Putting together a project plan is no easy task. In fact, it’s laborious and time-consuming. However, the benefits yield unspeakable results. Mapping out your project and communicating clear goals provide common ground for your team to understand the purpose and how each task maps back to the objectives and timeline of the project. It prepares your team for both the known and unknown risks associated within each phase of the project, so you can prepare your next move.
The purpose for creating a project plan is to gain deeper insight and understanding of the customer and what their goals and values are for the outcome of their project. In doing so, it is not only your job to know what they want, but to really harness what they need. Thus, project managers need to consider these four areas:
What are the phases in your project? There are generally five phases within project management (Initiation, Planning, Execution, Monitoring and Controlling, Close) and they vary depending on the type, scale and duration of a project. What are the phases that define your project and the steps you’ll take to move your project towards completion?
What are the key milestones and tasks within each of those phases?

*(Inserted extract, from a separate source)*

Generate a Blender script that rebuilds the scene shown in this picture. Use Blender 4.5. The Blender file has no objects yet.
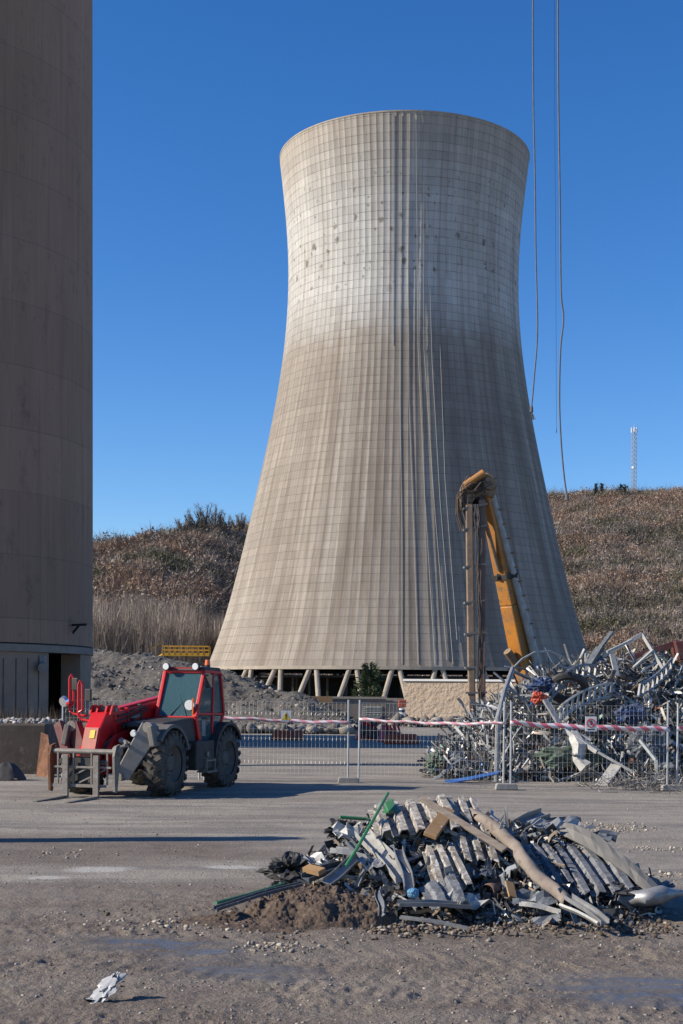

Within the planning phase, you should be raising questions to your project team, stakeholders and customers that outline and define the key actions, and roles and responsibilities for your team. What are they and how do they align with the customer’s expectations for this project?
What are the assumptions and constraints? You may already be anticipating problems or encountering hiccups along the way that might offset your project. Make sure you identify any potential gaps by calling out these obstacles or constraints and create a workaround plan that can steer your project forward.
What does success look like? The definition for measuring the success of your project for your customer and your project team may have a similar end result, but can significantly differ with each deliverable. You should have an idea of what criteria defines success for your customer and your project team along with the overall acceptance criteria for the project at its stage of completion.
Examining these four areas within your project plan will not only help you succeed in achieving your end goal, but ultimately, it will help you better understand your customer by delivering not only what your customer wants but what your customer really needs.